#### Information provided:
■ ■ ■
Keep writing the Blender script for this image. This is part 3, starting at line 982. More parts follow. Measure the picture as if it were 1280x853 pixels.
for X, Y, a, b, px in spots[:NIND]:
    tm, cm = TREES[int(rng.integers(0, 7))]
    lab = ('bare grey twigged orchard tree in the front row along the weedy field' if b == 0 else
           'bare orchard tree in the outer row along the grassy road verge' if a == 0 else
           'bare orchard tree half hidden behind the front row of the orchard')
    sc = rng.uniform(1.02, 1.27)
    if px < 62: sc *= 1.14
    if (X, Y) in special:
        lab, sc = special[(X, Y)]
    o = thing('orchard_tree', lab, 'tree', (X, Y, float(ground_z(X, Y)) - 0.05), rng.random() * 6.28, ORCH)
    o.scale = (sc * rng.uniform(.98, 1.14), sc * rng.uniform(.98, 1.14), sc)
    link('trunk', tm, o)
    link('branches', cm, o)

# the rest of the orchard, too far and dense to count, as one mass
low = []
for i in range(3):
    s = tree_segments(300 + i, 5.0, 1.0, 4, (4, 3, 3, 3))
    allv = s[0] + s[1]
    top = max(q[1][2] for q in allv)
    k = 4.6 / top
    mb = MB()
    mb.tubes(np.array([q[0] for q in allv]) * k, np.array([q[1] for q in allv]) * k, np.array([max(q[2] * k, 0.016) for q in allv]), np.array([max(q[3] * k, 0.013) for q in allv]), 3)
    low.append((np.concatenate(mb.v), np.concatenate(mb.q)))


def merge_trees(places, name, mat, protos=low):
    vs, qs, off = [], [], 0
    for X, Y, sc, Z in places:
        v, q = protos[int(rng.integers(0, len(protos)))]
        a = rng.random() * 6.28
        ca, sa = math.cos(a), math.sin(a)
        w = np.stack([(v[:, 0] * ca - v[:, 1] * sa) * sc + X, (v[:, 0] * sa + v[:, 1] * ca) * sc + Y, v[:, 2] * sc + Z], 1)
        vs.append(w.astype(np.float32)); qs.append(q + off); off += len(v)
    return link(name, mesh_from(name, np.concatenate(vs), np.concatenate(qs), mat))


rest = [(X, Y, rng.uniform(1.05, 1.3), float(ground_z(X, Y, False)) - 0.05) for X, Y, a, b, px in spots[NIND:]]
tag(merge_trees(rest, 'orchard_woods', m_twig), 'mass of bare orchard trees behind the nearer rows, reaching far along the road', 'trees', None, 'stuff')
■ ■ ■
#### What to do:
Starting at the first line of the data above, please restate word for word every line up to and including the one that holds "link('branches', cm, o)", and add nothing else.

#### Output of the task:
Keep writing the Blender script for this image. This is part 3, starting at line 982. More parts follow. Measure the picture as if it were 1280x853 pixels.
for X, Y, a, b, px in spots[:NIND]:
    tm, cm = TREES[int(rng.integers(0, 7))]
    lab = ('bare grey twigged orchard tree in the front row along the weedy field' if b == 0 else
           'bare orchard tree in the outer row along the grassy road verge' if a == 0 else
           'bare orchard tree half hidden behind the front row of the orchard')
    sc = rng.uniform(1.02, 1.27)
    if px < 62: sc *= 1.14
    if (X, Y) in special:
        lab, sc = special[(X, Y)]
    o = thing('orchard_tree', lab, 'tree', (X, Y, float(ground_z(X, Y)) - 0.05), rng.random() * 6.28, ORCH)
    o.scale = (sc * rng.uniform(.98, 1.14), sc * rng.uniform(.98, 1.14), sc)
    link('trunk', tm, o)
    link('branches', cm, o)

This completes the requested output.